As you all know, there have been a plethora of different robot designs implemented into this year’s game, Tipping Point.
But, over the tournaments that I’ve participated in, the matches I’ve seen, and the designs from the nation, I noticed some similarities.
Most of them have a 6m drive, the ability to posses at least 2 mobile goals, if not more, and good parking capabilities.
I’m sure that you all have probably encountered some speculations of robot designs that seem to be the ideal design for this game, and these similarities add on to my theory that there will most likely be a meta design that several teams will use for their robots.
Right now, I think that the typical meta design is a 6 motor drive, a 1 motor lift with a pneumatic clamp on it, a back pneumatic grabber/lift/clamp, and alliance goal ring conveyor.

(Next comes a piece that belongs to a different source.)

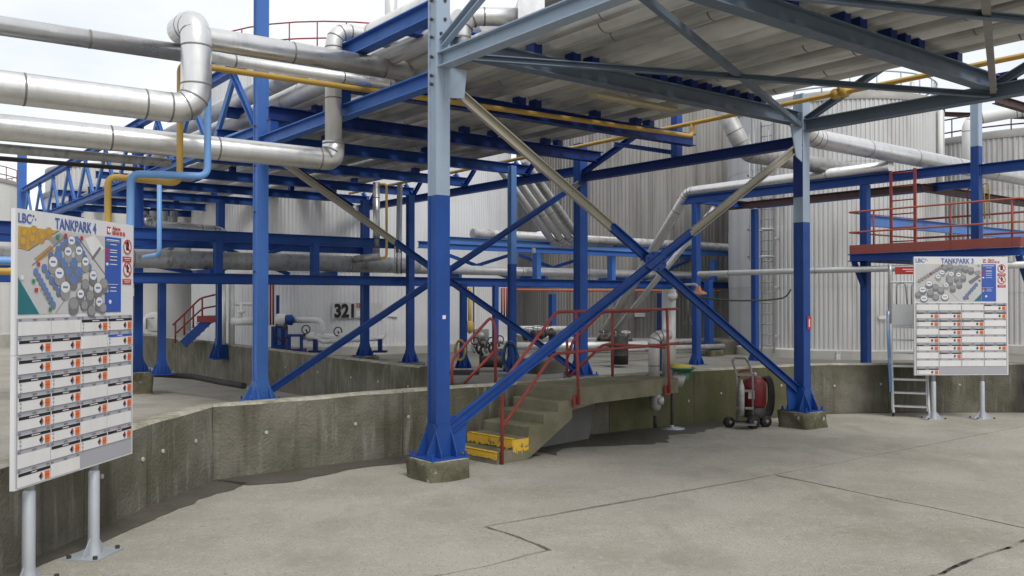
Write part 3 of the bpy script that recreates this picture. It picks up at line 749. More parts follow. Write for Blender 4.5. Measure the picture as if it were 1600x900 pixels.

or you could have a geared down 4-motor drive, 1 motor goal lift, 1 motor second goal carrier, and a 1-2 motor ring scorer, and maybe a 1 cylinder third goal hook. we can climb the platform with two goals and score rings well.
From what I’ve seen, I think that a robot with a 6m drive, a pneumatic lift, a ring scorer onto that pneumatic lift, and a four bar with a pneumatic clamp is quite a common design that I’ve seen the more competitive teams use. An example of this would be team 4478S, where they efficiently used this robot to win a tournament- I think.
I’m pretty confident that the winners of worlds will both have 6m drives. it’s just really easy to do everything else that you need to with only 2m and pneumatics, and the advantages 6m drive has this year are huge. I’m also confident that the winners will only have 2 goal capacity each, since you only need a combined 4 goal capacity between you and your partner to get the goal majority, and the chances of splitting the goals 5-2 are pretty much nothing in the very top matches.
But the meta isn’t necessarily the robots that win worlds, it’s the most common design that most competent teams are going to. And right now that looks to be 6m drive, 1m lift, 1m ring conveyor, and pneumatic goal holding mechs on both sides of the bot to hold 2 goals. But the actual specifics of how these mechanisms work vary wildly from robot to robot, which is pretty cool. And there are still so many good robots that don’t follow this overall layout that I think it’s hard to say that it’s the meta, since there are plenty of other designs that are proving to be competitively viable, unlike most games where there’s really only one competitive type of robot.
I agree that we’ll probably see 6m drives, likely 2 goal capacity, and a ring system, however I do think that eventually teams will start looking at scoring on the lower neutral posts as opposed to just alliance posts, as neutral goals offer another 24 pts, and if teams are down, those 24 pts could offer the difference, especially if the alliance goals aren’t enough to secure the win
agreed. maybe it’s just where I come from, or the fact that I’m in middle school, but I’ve seen both of those types distributed equally in the tournaments I go to. It could go either way.
From what I see from this pole, not many people seem to think that a pure parking robot is optimal, but being able to both park AND stack seems to be the optimal way to score points.
I would presume that’s because parking is useful when you are on the losing side of a 3-4 mobile goal match. If one of your robots can do a few alliance rings and you can park, you at least have a chance at winning. It’s also useful in skills to get that easy (in comparison) 30 points.